More poignant still were the words of the poet Ibn Labbana, who described Al-Mu’tamid’s reversal of fortune with a philosophic grace worthy of Seneca:

Each thing has its appointed hour; each wish, a time for its fulfillment.

Fortune has been immersed in the dye of the chameleon, and the colors of its various states are always changing.

We are chessmen in the hands of fortune, and sometimes the pawn may check the king.

Cast off the world and its inhabitants; the earth is now tenantless; men worthy of the name are dead.

Tell the creatures who dwell here below that the secret plan of Providence above is now concealed at Aghmat.

The biographer Ibn Khallikan tells us that Al-Mu’tamid was once visited in prison by his daughters, who had also fallen far from the positions they once held.  They had been reduced to spinning wool in the region near Aghmat, and were desperately poor.  The sight of them was almost too much for him to bear.  He wrote the following anguished lines later, which are directed to himself:

In former times festivals made you rejoice; but now, a prisoner in Aghmat, a festival afflicts you.

You see your daughters hungry and in rags, spinning for hire and penniless.

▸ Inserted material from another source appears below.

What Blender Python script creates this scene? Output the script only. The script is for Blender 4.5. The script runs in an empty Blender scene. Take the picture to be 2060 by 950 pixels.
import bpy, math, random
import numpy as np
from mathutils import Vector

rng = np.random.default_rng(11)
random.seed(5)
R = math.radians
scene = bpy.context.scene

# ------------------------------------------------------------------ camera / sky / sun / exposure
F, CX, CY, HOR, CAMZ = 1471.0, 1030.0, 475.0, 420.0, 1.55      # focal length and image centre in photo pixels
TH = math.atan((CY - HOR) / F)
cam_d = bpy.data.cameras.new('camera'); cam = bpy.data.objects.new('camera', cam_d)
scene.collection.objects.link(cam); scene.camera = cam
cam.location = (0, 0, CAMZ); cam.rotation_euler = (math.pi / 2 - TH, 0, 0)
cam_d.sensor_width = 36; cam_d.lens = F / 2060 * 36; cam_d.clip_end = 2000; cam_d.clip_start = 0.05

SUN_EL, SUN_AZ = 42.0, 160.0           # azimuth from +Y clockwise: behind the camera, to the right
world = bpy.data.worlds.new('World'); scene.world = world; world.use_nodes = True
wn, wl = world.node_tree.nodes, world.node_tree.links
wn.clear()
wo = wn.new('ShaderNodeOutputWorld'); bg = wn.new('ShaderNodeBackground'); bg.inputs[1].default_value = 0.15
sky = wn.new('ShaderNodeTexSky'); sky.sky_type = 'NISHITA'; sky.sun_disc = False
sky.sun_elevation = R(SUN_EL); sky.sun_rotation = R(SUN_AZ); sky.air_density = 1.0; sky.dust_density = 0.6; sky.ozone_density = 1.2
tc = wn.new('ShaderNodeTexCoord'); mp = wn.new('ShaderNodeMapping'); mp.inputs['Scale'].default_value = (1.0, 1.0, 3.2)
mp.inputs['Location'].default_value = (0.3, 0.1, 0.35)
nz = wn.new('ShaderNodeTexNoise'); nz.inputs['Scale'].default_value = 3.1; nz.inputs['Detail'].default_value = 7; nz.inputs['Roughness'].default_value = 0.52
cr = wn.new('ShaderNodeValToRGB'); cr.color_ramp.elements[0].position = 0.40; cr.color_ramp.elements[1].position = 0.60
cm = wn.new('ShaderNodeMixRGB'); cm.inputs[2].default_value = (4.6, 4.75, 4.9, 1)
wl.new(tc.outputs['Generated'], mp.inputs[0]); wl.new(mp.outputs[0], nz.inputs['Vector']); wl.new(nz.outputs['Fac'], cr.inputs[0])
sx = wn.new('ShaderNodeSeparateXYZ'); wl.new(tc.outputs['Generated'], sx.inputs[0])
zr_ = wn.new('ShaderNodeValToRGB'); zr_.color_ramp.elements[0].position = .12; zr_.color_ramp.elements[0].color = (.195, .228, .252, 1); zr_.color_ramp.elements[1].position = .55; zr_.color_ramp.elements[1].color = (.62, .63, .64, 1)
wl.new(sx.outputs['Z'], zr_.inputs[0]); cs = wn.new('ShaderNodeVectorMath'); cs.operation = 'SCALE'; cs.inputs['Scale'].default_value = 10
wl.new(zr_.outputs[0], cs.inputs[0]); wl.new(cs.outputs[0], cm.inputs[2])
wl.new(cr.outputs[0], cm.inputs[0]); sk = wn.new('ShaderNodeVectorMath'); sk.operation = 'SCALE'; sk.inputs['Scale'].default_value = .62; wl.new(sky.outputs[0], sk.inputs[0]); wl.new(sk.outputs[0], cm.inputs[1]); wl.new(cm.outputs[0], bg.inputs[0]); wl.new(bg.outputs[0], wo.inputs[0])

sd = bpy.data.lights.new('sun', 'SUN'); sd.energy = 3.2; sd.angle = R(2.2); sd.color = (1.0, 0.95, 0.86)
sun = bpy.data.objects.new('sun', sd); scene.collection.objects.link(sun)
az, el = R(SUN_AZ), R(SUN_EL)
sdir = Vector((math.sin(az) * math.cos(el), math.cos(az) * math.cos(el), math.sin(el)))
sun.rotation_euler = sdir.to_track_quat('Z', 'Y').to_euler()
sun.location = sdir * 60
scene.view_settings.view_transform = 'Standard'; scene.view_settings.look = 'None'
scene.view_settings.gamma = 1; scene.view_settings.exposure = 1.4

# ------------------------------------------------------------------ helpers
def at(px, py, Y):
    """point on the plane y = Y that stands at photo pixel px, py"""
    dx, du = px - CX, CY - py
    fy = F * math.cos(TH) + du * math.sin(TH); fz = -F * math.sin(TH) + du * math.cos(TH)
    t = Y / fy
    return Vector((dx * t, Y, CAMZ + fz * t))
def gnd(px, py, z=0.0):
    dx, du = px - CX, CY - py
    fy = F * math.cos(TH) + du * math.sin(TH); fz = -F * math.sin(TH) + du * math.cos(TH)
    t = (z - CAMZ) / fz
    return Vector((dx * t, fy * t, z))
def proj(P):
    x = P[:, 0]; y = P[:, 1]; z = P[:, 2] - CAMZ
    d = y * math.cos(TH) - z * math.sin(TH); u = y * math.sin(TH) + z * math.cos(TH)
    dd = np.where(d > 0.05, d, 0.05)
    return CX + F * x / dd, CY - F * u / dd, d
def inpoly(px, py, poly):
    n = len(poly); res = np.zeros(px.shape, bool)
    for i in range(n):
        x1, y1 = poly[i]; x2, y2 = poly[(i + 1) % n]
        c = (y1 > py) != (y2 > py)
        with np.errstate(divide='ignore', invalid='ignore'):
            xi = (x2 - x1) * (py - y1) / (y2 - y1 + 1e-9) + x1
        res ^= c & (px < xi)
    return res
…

They went forth to salute you, with down-cast eyes and broken hearts; they walk barefoot in the mud,

As if they had never trod on floors strewed with musk and camphor.

Not a cheek of theirs but its surface complains of drought misery,

And is never watered but with sobs and tears.

Fortune was once obedient to your command;

Now it has reduced you to obey the commands of others.

He who, after you, lives rejoicing in the exercise of power, lives in the mere delusion of a dream.

Those who strut so arrogantly on the stages of power would do well to reflect on these last lines.  Power is the most fleeting thing in the world; and its loss will be that much speedier if it be untempered by modesty, justice, and restraint.

Al-Mu’tamid died in prison in 1095.  He had lost his kingdom and his fortune, but retained his dignity.  This endured beyond his grave, and his poetry gave it immortality.